If anything it emphasises my deeply felt lack of interest in city living. The hustle and bustle certainly providing opportunities for the myriad people flocking to cities everywhere. Commerce and business providing incentives and, hopefully, inspiration, while more trees are cut down, more cement and pavement cover up the earth. But within this environment are many and varied items and restaurants…
I’m considering hiring a tour guide. I’m almost out of thread/string/twine for my weaving, it seems few here do any crochet, knitting or anything but rug weaving.
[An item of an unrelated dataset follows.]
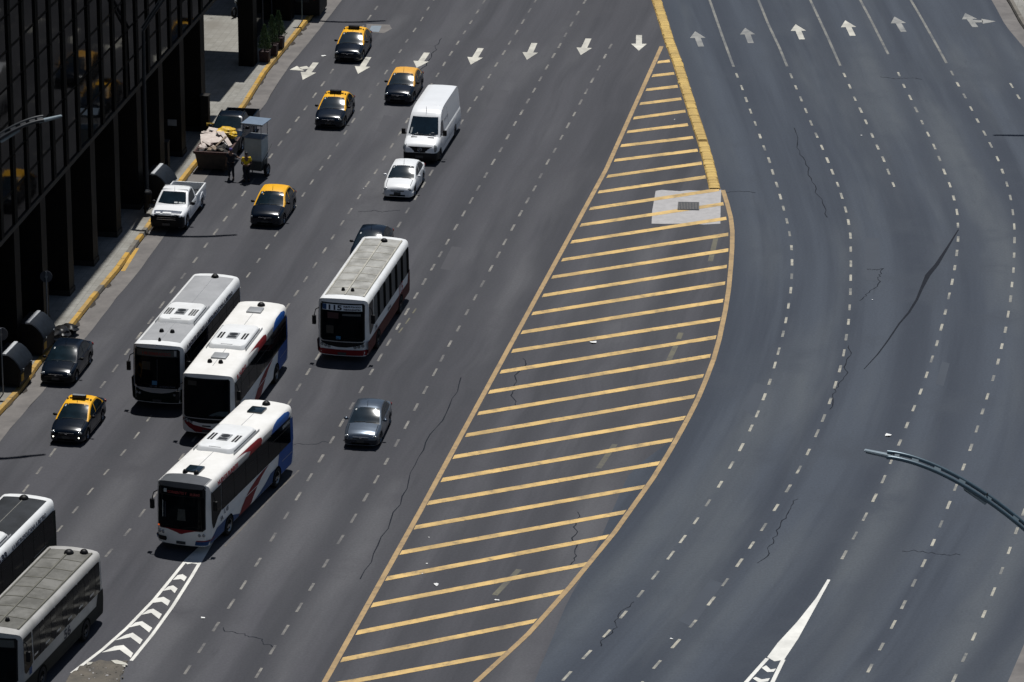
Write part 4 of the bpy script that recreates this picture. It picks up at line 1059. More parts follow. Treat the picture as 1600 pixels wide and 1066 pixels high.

My one successful foray into a mall scored me a colourful selection of some very fine mercerized cotton from France at more than double the price of what I was using previously, from Nigeria.
 I’ve been discouraged from entering the market where I’m sure Indian cotton of similar quality is available, hence the guide. But it appears we’ll be mobile again soon, nomadic so to speak, visiting and exploring more of Kenya, the coast and then back to Tanzania. I’ll park the loom and much of our library till we locate more permanent temporary accommodation.